Encore en décembre, l’UPA louangeait l’exportation et la conquête des marchés (congrès, déc 2019) et prétend aujourd’hui s’être toujours préoccupée de mise en marché locale. Sans oublier le fait que l’UPA a quand même embauché des avocats pour bloquer nos requêtes de vente directe d’oeufs, de poulet et de dindon devant la Régie des marchés agricoles. Avocats payés avec nos cotisations de fermiers, en outre…

Une absence louche

Avec tout le pouvoir dont dispose l’UPA, on peut se demander pourquoi cette organisation ne s’est jamais attaquée aux enjeux de l’agriculture de proximité. Par exemple, il aurait été simple de demander le remboursement des certifications bio, ce qui représenterait à peine 2 ou 3 millions, alors qu’elle a obtenu sans peine les milliards pour développer une agriculture d’exportation reposant sur les subventions du porc et du maïs. La Régie aurait plié rapidement, comme d’habitude, si l’UPA avait demandé une hausse de la production hors-quota pour permettre la mise en marché directe à faible volume. Il y a fort à parier que nous aurions encore une multitude de petits abattoirs en région si l’UPA avait plaidé en ce sens.

Dans son rapport remis à la commission Pronovost, la notoire commission de protection du territoire agricole du Québec (CPTAQ) recommandait vivement une diversification et une multifonctionnalité de l’agriculture. Elle terminait son rapport en mentionnant l’opposition de l’UPA à ce projet.

En tant que fermiers, nous avons écrit à l’UPA pour réclamer un soutien pour notre agriculture de proximité. Sans réponse. Le monarque ne négocie pas avec ses sujets…
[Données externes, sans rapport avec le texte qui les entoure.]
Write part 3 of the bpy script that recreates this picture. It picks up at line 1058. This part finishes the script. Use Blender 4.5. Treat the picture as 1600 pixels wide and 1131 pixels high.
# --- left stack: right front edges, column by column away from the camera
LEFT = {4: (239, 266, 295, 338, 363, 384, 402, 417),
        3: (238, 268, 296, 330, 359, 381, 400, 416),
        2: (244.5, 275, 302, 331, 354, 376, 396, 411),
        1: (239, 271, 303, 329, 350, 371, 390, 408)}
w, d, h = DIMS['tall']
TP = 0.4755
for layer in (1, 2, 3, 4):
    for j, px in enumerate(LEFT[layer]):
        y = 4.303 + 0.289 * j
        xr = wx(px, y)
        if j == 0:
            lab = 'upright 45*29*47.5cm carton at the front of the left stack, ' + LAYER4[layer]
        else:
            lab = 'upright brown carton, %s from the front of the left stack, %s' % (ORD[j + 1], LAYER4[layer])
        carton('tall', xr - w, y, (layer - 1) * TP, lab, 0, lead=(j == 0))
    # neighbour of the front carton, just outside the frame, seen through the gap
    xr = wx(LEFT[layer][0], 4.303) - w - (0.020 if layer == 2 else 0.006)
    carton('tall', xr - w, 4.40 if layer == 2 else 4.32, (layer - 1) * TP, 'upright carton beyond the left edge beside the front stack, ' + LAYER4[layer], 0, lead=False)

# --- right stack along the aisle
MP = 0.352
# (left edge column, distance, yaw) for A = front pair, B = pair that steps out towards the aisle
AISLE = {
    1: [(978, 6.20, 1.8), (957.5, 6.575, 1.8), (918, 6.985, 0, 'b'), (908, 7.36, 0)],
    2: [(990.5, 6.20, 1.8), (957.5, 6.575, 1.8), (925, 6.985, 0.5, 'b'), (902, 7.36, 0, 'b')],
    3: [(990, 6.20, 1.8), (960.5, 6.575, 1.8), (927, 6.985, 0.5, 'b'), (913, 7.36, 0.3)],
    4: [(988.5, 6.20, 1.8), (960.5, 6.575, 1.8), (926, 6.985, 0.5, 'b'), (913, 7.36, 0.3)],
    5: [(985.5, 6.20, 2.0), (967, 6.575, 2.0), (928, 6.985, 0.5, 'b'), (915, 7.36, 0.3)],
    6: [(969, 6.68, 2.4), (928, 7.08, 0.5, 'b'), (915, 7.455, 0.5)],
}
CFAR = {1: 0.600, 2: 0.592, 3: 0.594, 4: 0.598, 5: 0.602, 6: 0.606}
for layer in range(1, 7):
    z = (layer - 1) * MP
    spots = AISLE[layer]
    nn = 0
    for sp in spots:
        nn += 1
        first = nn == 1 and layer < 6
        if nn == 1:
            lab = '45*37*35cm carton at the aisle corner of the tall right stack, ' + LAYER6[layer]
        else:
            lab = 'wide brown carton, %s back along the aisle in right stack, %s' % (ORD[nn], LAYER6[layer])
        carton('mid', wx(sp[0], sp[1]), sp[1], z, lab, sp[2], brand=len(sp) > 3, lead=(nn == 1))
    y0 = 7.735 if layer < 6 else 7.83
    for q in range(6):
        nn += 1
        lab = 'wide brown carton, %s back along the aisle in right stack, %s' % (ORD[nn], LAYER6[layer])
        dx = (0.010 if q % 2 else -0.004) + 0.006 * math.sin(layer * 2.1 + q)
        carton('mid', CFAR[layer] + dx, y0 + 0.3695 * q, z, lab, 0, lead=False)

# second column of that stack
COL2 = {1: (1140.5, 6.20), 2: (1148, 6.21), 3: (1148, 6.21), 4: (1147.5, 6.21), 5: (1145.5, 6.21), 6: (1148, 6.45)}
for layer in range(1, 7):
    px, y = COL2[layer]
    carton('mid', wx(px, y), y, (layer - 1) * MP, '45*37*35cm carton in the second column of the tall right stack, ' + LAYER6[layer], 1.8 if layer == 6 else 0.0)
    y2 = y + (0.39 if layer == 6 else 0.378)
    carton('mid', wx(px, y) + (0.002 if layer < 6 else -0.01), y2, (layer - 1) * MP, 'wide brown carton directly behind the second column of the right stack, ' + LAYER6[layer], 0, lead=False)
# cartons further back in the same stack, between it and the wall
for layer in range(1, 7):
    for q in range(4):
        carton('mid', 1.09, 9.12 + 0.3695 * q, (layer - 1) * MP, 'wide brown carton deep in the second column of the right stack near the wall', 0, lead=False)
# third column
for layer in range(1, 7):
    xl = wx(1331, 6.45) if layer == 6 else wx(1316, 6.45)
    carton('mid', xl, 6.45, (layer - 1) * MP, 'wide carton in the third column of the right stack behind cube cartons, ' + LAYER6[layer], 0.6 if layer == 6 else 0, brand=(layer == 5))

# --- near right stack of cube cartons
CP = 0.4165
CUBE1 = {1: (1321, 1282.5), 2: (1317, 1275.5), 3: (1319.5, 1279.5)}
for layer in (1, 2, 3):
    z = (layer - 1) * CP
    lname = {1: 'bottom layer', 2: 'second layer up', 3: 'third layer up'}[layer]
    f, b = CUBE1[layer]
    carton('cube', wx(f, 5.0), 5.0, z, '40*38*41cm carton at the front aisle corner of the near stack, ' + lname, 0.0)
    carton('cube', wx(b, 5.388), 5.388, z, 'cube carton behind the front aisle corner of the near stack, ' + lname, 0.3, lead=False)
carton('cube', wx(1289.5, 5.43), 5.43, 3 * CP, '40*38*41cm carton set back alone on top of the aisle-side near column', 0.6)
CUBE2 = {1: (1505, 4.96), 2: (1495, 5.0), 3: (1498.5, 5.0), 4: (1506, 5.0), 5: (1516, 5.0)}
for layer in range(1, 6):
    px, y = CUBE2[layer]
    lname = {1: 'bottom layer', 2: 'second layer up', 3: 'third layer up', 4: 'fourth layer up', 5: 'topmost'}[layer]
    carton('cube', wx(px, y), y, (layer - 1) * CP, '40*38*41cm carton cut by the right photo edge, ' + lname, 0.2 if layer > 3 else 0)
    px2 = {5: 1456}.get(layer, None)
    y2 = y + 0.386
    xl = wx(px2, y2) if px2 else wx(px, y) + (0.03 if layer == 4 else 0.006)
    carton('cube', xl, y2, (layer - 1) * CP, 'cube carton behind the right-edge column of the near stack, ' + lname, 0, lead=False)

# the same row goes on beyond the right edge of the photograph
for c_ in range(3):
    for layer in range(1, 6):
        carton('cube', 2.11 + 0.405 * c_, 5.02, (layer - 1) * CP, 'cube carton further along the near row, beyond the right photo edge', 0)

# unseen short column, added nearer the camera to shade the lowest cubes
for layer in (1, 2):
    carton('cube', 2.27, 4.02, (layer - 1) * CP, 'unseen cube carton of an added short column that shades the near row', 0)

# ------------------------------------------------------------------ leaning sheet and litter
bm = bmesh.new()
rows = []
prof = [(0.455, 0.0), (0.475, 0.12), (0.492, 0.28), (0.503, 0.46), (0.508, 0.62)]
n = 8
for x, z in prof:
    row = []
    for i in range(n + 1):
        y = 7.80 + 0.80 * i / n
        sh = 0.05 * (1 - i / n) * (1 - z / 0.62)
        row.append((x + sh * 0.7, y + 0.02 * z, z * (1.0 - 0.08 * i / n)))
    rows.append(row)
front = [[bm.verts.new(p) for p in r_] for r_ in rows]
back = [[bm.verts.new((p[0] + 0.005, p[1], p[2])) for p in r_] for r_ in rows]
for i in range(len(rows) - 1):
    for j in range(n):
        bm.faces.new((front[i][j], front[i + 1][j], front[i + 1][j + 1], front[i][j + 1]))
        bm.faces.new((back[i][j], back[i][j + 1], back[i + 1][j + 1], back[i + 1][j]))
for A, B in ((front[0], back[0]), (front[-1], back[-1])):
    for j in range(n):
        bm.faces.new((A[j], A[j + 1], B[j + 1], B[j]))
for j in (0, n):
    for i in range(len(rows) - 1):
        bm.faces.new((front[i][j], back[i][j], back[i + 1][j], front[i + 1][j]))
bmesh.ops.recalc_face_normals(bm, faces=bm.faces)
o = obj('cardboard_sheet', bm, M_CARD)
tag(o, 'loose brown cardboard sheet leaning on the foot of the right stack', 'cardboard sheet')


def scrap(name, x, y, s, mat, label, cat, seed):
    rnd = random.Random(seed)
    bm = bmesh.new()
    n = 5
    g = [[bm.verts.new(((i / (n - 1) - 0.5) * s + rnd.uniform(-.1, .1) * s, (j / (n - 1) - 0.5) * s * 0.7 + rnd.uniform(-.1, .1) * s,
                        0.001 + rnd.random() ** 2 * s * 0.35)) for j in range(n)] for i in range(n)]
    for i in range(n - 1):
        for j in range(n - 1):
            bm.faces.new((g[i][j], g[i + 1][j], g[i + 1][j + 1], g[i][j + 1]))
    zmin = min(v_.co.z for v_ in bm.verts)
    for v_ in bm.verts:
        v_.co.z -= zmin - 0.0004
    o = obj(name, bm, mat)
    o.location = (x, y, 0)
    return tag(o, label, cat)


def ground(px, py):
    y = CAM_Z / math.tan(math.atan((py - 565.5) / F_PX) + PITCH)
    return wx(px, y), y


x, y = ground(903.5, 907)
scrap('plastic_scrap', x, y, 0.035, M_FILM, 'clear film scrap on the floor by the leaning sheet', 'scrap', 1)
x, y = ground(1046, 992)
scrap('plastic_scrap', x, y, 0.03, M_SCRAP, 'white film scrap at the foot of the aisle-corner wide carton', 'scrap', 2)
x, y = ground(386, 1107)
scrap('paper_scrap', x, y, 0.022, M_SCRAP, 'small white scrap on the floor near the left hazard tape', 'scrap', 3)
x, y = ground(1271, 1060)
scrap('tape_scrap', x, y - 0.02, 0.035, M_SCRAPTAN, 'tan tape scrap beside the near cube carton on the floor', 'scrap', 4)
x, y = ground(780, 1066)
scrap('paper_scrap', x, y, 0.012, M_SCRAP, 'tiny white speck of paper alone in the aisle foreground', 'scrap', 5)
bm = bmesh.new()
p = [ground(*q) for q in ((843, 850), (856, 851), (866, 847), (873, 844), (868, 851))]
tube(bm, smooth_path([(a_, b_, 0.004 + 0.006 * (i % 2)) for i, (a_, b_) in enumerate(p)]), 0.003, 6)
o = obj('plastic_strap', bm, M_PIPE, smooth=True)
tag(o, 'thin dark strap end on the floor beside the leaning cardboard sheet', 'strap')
Ce qui empêche notre agriculture de s’adapter, d’évoluer, de contribuer à une véritable souveraineté alimentaire, ce ne sont pas les « forces du marché » ou une quelconque volonté céleste. C’est clairement le carcan de l’UPA, ce qui incitait Jean Pronovost à conclure que le Québec agricole manquait d’oxygène. Vous voulez un véritable changement en agriculture? Ça passe obligatoirement par la fin du monopole de l’UPA.